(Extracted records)
──────────

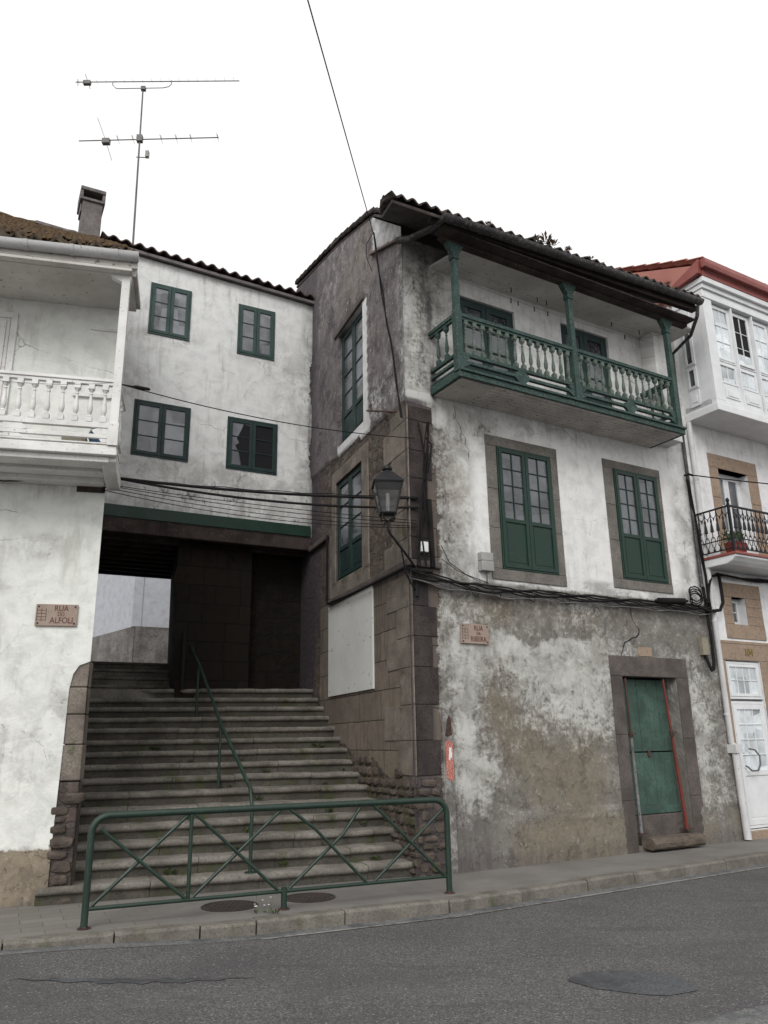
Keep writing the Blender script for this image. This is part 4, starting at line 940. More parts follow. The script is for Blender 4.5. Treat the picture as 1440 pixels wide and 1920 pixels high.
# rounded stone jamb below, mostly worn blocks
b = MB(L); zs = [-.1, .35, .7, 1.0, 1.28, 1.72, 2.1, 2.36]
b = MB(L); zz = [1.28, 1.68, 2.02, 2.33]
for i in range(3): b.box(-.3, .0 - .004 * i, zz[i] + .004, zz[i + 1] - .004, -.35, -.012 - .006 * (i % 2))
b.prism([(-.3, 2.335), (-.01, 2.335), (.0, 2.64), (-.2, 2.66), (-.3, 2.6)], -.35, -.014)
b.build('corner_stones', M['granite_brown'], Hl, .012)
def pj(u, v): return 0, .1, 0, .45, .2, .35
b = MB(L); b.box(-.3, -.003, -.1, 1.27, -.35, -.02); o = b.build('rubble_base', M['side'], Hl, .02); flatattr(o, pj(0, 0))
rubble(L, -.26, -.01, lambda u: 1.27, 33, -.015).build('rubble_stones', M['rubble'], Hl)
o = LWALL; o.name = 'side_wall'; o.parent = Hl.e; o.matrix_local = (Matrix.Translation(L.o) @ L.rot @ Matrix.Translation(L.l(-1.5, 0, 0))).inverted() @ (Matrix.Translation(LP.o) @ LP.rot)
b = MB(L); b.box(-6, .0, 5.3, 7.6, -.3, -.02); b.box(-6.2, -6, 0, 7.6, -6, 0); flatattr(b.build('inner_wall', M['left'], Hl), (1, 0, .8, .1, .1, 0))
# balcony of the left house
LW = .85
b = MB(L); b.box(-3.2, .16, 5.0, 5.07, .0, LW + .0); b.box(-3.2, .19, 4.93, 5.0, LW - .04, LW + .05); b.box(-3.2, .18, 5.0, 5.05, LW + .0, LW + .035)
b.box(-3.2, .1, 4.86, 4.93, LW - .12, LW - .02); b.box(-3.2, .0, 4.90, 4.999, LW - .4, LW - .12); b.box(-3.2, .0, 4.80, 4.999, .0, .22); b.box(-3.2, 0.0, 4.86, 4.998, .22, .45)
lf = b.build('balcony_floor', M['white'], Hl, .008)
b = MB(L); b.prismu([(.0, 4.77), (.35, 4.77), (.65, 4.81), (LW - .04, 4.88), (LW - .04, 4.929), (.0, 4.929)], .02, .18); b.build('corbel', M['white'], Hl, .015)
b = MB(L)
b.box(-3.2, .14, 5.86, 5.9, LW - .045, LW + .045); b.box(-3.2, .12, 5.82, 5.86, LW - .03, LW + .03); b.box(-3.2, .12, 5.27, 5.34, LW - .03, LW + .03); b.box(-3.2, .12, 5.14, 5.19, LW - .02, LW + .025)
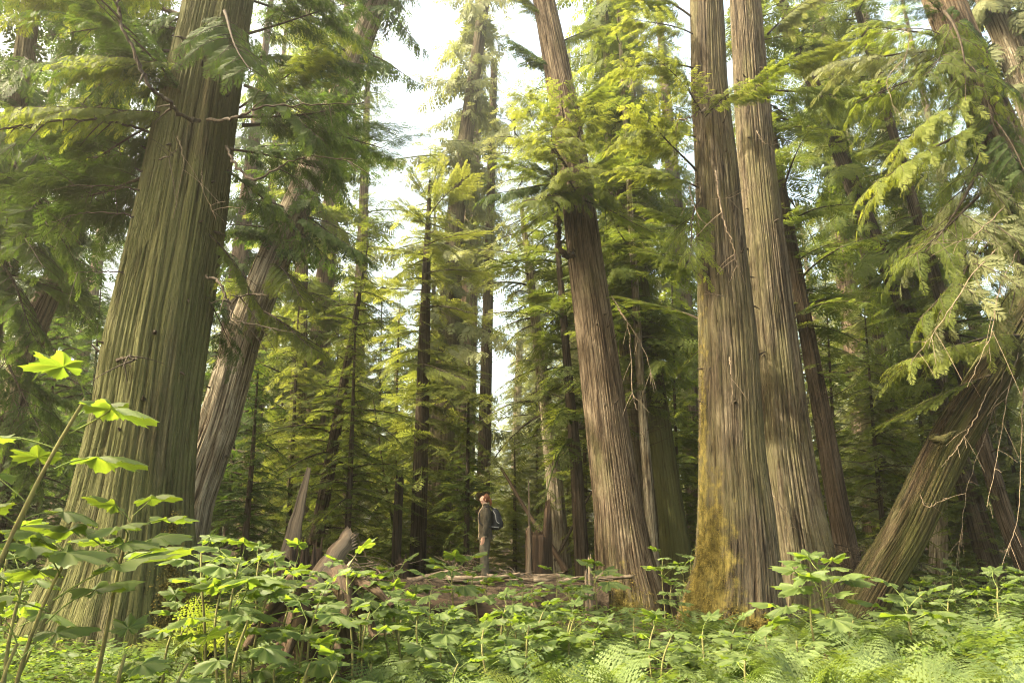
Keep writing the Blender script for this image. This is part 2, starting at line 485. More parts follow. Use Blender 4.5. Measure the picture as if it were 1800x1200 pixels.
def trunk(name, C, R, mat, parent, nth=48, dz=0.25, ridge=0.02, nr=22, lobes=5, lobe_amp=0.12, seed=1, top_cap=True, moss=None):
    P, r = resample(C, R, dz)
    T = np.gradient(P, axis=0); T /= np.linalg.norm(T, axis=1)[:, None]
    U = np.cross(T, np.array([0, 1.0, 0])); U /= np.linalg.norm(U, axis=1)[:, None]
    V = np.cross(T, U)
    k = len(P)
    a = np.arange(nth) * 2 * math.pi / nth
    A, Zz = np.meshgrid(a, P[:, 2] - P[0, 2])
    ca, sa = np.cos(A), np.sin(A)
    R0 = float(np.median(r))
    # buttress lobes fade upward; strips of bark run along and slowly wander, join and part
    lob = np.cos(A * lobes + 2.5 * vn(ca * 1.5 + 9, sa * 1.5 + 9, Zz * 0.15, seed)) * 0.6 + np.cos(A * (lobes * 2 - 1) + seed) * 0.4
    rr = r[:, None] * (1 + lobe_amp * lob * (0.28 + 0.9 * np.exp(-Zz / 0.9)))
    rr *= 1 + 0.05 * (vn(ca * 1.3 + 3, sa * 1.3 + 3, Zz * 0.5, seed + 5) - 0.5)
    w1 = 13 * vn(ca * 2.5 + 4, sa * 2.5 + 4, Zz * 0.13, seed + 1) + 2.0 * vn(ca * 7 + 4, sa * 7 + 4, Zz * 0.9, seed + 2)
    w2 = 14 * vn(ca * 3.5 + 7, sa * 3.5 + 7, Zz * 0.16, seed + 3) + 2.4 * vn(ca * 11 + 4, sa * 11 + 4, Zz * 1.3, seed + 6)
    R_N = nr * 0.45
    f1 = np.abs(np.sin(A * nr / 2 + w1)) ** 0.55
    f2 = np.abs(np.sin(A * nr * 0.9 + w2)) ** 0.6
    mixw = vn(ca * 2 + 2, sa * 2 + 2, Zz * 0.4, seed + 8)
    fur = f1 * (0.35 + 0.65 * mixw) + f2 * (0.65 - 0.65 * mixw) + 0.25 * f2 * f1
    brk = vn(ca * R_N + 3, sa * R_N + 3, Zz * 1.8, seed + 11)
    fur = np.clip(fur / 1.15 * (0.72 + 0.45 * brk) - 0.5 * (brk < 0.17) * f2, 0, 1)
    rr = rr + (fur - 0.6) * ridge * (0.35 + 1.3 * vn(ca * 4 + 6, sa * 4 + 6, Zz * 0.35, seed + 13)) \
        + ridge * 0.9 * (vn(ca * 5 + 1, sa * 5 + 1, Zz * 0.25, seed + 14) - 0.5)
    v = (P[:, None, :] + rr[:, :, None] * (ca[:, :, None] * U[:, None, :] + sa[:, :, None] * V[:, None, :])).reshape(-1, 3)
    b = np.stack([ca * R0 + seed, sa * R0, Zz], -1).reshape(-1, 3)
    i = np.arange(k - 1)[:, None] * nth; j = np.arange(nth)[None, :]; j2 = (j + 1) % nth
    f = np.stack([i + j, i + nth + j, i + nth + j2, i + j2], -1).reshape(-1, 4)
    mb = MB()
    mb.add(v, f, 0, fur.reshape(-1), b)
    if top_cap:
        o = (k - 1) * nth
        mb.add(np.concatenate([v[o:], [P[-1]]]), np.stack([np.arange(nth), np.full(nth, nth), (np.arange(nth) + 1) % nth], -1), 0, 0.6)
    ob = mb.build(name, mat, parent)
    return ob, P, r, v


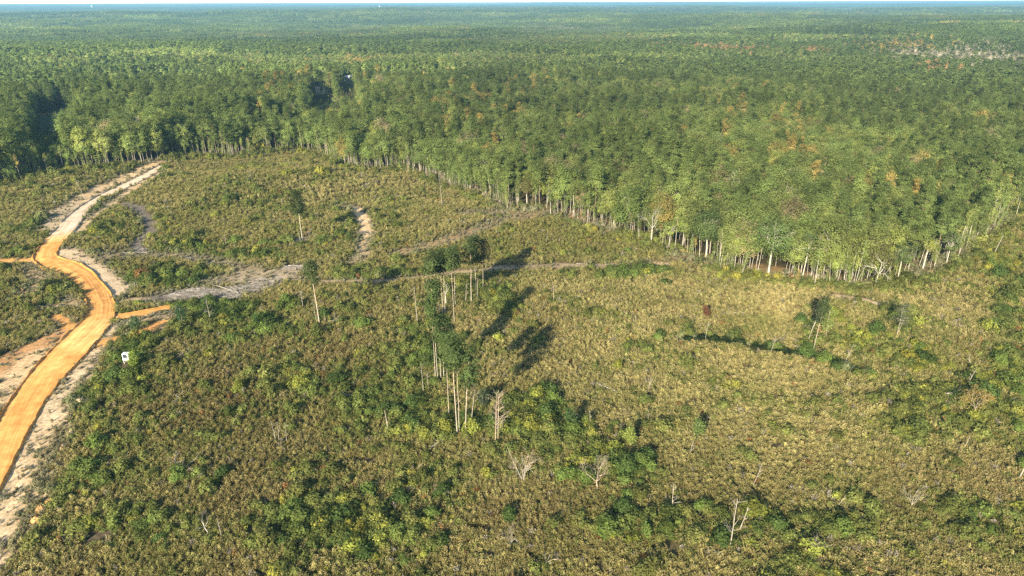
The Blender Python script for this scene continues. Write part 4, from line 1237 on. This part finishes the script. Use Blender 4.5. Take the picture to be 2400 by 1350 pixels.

──────────

__Problem statement__
Return the entries unchanged, save for the pictures, which do not belong in the copy.

__Written solution__
Keep writing the Blender script for this image. This is part 4, starting at line 940. More parts follow. The script is for Blender 4.5. Treat the picture as 1440 pixels wide and 1920 pixels high.
# rounded stone jamb below, mostly worn blocks
b = MB(L); zs = [-.1, .35, .7, 1.0, 1.28, 1.72, 2.1, 2.36]
b = MB(L); zz = [1.28, 1.68, 2.02, 2.33]
for i in range(3): b.box(-.3, .0 - .004 * i, zz[i] + .004, zz[i + 1] - .004, -.35, -.012 - .006 * (i % 2))
b.prism([(-.3, 2.335), (-.01, 2.335), (.0, 2.64), (-.2, 2.66), (-.3, 2.6)], -.35, -.014)
b.build('corner_stones', M['granite_brown'], Hl, .012)
def pj(u, v): return 0, .1, 0, .45, .2, .35
b = MB(L); b.box(-.3, -.003, -.1, 1.27, -.35, -.02); o = b.build('rubble_base', M['side'], Hl, .02); flatattr(o, pj(0, 0))
rubble(L, -.26, -.01, lambda u: 1.27, 33, -.015).build('rubble_stones', M['rubble'], Hl)
o = LWALL; o.name = 'side_wall'; o.parent = Hl.e; o.matrix_local = (Matrix.Translation(L.o) @ L.rot @ Matrix.Translation(L.l(-1.5, 0, 0))).inverted() @ (Matrix.Translation(LP.o) @ LP.rot)
b = MB(L); b.box(-6, .0, 5.3, 7.6, -.3, -.02); b.box(-6.2, -6, 0, 7.6, -6, 0); flatattr(b.build('inner_wall', M['left'], Hl), (1, 0, .8, .1, .1, 0))
# balcony of the left house
LW = .85
b = MB(L); b.box(-3.2, .16, 5.0, 5.07, .0, LW + .0); b.box(-3.2, .19, 4.93, 5.0, LW - .04, LW + .05); b.box(-3.2, .18, 5.0, 5.05, LW + .0, LW + .035)
b.box(-3.2, .1, 4.86, 4.93, LW - .12, LW - .02); b.box(-3.2, .0, 4.90, 4.999, LW - .4, LW - .12); b.box(-3.2, .0, 4.80, 4.999, .0, .22); b.box(-3.2, 0.0, 4.86, 4.998, .22, .45)
lf = b.build('balcony_floor', M['white'], Hl, .008)
b = MB(L); b.prismu([(.0, 4.77), (.35, 4.77), (.65, 4.81), (LW - .04, 4.88), (LW - .04, 4.929), (.0, 4.929)], .02, .18); b.build('corbel', M['white'], Hl, .015)
b = MB(L)
b.box(-3.2, .14, 5.86, 5.9, LW - .045, LW + .045); b.box(-3.2, .12, 5.82, 5.86, LW - .03, LW + .03); b.box(-3.2, .12, 5.27, 5.34, LW - .03, LW + .03); b.box(-3.2, .12, 5.14, 5.19, LW - .02, LW + .025)
Keep writing the Blender script for this image. This is part 2, starting at line 485. More parts follow. Use Blender 4.5. Measure the picture as if it were 1800x1200 pixels.
def trunk(name, C, R, mat, parent, nth=48, dz=0.25, ridge=0.02, nr=22, lobes=5, lobe_amp=0.12, seed=1, top_cap=True, moss=None):
    P, r = resample(C, R, dz)
    T = np.gradient(P, axis=0); T /= np.linalg.norm(T, axis=1)[:, None]
    U = np.cross(T, np.array([0, 1.0, 0])); U /= np.linalg.norm(U, axis=1)[:, None]
    V = np.cross(T, U)
    k = len(P)
    a = np.arange(nth) * 2 * math.pi / nth
    A, Zz = np.meshgrid(a, P[:, 2] - P[0, 2])
    ca, sa = np.cos(A), np.sin(A)
    R0 = float(np.median(r))
    # buttress lobes fade upward; strips of bark run along and slowly wander, join and part
    lob = np.cos(A * lobes + 2.5 * vn(ca * 1.5 + 9, sa * 1.5 + 9, Zz * 0.15, seed)) * 0.6 + np.cos(A * (lobes * 2 - 1) + seed) * 0.4
    rr = r[:, None] * (1 + lobe_amp * lob * (0.28 + 0.9 * np.exp(-Zz / 0.9)))
    rr *= 1 + 0.05 * (vn(ca * 1.3 + 3, sa * 1.3 + 3, Zz * 0.5, seed + 5) - 0.5)
    w1 = 13 * vn(ca * 2.5 + 4, sa * 2.5 + 4, Zz * 0.13, seed + 1) + 2.0 * vn(ca * 7 + 4, sa * 7 + 4, Zz * 0.9, seed + 2)
    w2 = 14 * vn(ca * 3.5 + 7, sa * 3.5 + 7, Zz * 0.16, seed + 3) + 2.4 * vn(ca * 11 + 4, sa * 11 + 4, Zz * 1.3, seed + 6)
    R_N = nr * 0.45
    f1 = np.abs(np.sin(A * nr / 2 + w1)) ** 0.55
    f2 = np.abs(np.sin(A * nr * 0.9 + w2)) ** 0.6
    mixw = vn(ca * 2 + 2, sa * 2 + 2, Zz * 0.4, seed + 8)
    fur = f1 * (0.35 + 0.65 * mixw) + f2 * (0.65 - 0.65 * mixw) + 0.25 * f2 * f1
    brk = vn(ca * R_N + 3, sa * R_N + 3, Zz * 1.8, seed + 11)
    fur = np.clip(fur / 1.15 * (0.72 + 0.45 * brk) - 0.5 * (brk < 0.17) * f2, 0, 1)
    rr = rr + (fur - 0.6) * ridge * (0.35 + 1.3 * vn(ca * 4 + 6, sa * 4 + 6, Zz * 0.35, seed + 13)) \
        + ridge * 0.9 * (vn(ca * 5 + 1, sa * 5 + 1, Zz * 0.25, seed + 14) - 0.5)
    v = (P[:, None, :] + rr[:, :, None] * (ca[:, :, None] * U[:, None, :] + sa[:, :, None] * V[:, None, :])).reshape(-1, 3)
    b = np.stack([ca * R0 + seed, sa * R0, Zz], -1).reshape(-1, 3)
    i = np.arange(k - 1)[:, None] * nth; j = np.arange(nth)[None, :]; j2 = (j + 1) % nth
    f = np.stack([i + j, i + nth + j, i + nth + j2, i + j2], -1).reshape(-1, 4)
    mb = MB()
    mb.add(v, f, 0, fur.reshape(-1), b)
    if top_cap:
        o = (k - 1) * nth
        mb.add(np.concatenate([v[o:], [P[-1]]]), np.stack([np.arange(nth), np.full(nth, nth), (np.arange(nth) + 1) % nth], -1), 0, 0.6)
    ob = mb.build(name, mat, parent)
    return ob, P, r, v


The Blender Python script for this scene continues. Write part 4, from line 1237 on. This part finishes the script. Use Blender 4.5. Take the picture to be 2400 by 1350 pixels.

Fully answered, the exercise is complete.